I started my parenting career taking a colorblind approach. But I’ve learned that pretending my children don’t see color leaves them to create their own understanding of racial differences and that strategy is more likely to promote bias rather than diminish it. It is my job as a parent to help my children name and understand skin tone and race, including whiteness. Rather than sweep my son’s misidentification under the rug, it was important to pause and discuss his comment in a way that wasn’t disparaging, but provided more context for him to understand why he was connecting his coach and our neighbor.

Raising Race Conscious Children has developed a list of strategies parents can use to help children develop their understanding of race and to move away from a colorblind approach to parenting. Naming race proactively as well as reactively with children tops the list.

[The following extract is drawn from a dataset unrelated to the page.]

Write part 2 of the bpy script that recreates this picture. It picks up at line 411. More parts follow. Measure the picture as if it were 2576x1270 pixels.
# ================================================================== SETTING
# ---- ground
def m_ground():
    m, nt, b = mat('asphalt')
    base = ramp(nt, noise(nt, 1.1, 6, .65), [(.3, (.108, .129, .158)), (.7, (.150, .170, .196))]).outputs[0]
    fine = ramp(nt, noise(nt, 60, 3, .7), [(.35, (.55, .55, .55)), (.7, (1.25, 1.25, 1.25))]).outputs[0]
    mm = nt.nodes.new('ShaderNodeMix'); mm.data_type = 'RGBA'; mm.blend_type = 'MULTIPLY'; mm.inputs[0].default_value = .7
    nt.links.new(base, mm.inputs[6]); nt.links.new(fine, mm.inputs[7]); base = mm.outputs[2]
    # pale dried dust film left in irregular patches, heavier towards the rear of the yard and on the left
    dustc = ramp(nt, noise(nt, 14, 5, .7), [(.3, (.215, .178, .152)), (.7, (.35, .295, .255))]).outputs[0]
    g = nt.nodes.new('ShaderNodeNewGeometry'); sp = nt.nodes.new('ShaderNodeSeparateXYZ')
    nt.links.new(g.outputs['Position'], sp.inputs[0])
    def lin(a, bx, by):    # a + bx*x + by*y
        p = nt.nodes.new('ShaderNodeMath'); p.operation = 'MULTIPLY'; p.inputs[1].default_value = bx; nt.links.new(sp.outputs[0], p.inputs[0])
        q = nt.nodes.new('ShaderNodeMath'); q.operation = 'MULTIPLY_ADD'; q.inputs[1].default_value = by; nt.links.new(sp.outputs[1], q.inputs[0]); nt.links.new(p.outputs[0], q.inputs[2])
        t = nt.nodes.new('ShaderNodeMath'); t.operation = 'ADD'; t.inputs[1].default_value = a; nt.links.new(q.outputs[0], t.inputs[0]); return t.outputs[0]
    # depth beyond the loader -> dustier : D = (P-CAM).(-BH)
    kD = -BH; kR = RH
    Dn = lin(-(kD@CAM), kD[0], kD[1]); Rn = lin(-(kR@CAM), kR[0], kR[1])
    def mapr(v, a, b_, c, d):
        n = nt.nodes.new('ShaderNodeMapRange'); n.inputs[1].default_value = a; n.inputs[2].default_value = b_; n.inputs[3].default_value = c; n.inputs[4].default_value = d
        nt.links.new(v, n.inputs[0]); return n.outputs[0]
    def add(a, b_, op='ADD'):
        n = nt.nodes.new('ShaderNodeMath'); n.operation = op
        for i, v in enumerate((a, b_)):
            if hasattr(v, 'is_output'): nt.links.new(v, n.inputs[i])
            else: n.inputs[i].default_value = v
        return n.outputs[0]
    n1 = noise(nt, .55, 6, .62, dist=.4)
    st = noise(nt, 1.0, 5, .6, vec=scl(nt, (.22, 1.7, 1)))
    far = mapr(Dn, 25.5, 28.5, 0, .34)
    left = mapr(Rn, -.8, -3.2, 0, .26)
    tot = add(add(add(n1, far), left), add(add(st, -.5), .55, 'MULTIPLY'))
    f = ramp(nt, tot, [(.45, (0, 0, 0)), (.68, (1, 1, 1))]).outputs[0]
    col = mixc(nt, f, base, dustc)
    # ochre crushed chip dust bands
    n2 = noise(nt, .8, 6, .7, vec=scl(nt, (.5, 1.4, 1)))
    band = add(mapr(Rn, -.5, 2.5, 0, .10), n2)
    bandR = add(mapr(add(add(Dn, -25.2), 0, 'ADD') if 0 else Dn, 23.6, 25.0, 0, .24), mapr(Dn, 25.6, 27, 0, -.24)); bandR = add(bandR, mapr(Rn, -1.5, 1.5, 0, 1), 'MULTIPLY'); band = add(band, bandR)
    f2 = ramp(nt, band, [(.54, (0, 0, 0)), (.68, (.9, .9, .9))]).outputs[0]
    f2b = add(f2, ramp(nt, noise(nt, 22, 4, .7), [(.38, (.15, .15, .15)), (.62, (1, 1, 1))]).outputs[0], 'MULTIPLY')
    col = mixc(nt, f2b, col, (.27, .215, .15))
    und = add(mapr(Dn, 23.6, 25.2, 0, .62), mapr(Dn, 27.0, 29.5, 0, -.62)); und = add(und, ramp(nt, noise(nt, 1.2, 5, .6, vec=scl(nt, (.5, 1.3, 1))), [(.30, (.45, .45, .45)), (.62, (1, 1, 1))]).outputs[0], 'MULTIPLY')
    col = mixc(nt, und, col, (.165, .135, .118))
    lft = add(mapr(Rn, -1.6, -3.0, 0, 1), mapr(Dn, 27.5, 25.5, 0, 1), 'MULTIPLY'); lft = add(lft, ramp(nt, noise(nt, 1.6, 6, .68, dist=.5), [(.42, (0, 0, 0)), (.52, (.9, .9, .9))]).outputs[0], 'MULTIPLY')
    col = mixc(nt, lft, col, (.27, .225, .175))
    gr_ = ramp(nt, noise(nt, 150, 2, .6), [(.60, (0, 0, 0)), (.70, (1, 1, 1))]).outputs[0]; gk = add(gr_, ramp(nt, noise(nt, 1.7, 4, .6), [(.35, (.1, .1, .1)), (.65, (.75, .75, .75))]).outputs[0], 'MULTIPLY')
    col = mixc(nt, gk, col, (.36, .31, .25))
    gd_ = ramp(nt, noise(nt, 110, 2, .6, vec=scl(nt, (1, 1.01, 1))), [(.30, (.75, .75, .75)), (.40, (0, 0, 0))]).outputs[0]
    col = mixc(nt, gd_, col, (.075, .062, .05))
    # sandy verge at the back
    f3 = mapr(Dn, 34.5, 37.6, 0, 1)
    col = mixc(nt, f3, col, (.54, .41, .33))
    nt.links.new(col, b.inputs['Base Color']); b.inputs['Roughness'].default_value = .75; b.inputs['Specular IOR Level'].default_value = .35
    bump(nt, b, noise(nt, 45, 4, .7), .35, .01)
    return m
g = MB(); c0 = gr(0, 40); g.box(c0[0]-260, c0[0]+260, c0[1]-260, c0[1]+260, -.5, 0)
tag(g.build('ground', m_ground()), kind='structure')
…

A great way to learn more about this strategy as well as others is to take Raising Race Conscious Children’s webinar, which offers a deeper dive into why talking about race with children is so crucial. The next one offered will take place on Sunday, June 5th at 8 p.m. ET.

Has your child ever mistaken an individual for someone else due to their race? I’d love to hear how you handled a similar situation below.



6 thoughts on “My child is not colorblind and research supports neither is yours

  1. david says:

    I think the “colorblind” concept was really intended to be an attitude of equality regardless of color. Of course people including children see color in people. it is the attachment of negativity or other value judgments based simply on color that we must avoid–as that is prejudice by definition. Recognizing that people do differ in many ways, including color, is very likely helpful to children–especially when combined with education about the proper way to judge people–based on acts and omissions, values and ideas, not physical or other superficial characteristics.


    1. strivingshannon says:

      I definitely agree. Colorblindness is largely rooted in good intentions. But the research supports that leaving race unaddressed or unacknowledged breeds biases in children. So a parent’s best strategy is to not shy away from naming race and to talk about injustice in developmentally appropriate ways.


  2. Allison says:

    I had a really similar situation happen with my boys, who are 5. We were in a dinner eating breakfast, and one of my boys said, “Look, that man looks like Dante!” Dante is a teenaged neighbor, probably the only black family we know.

    I felt nervous that the man in the restaurant would hear and be hurt by my boys’ comments, but I stayed calm and said quietly, “Hmm, that man does have the same brown color skin that Dante has, that’s true. But when I look a little closer, I can see differences. That man looks older than Dante, and his hair is different. He also doesn’t have Dante’s big smile, does he?”

    I’m not sure I responded perfectly, but I’m proud I didn’t get upset and panicky, but that I remained calm. I hope I’m learning from what I read here!

    Liked by 1 person

    1. strivingshannon says:

      Thanks for sharing this story. It sounds like you handled the situation really well and for me, serves as another clear example that kids see color and it’s our job as parents to name race openly. To have these sort of conversations proactively, I use books and it’s gotten easier with time and practice. Thanks, Allison!


  3. Nancy says:

    My daughter is 6 and we went to see our homeopath and his wife greeted us at the door. He and his wife are Indian. My daughter who is adopted and is Hispanic and Native American happily asked her “do you know Nehru?” Nehru is a teacher at my school who is Indian. We both went on to explain to her that although she and Nehru were both from India they had never met and all Indian people do not know one another. She was very sweet in her explaination to my inquisitive daughter.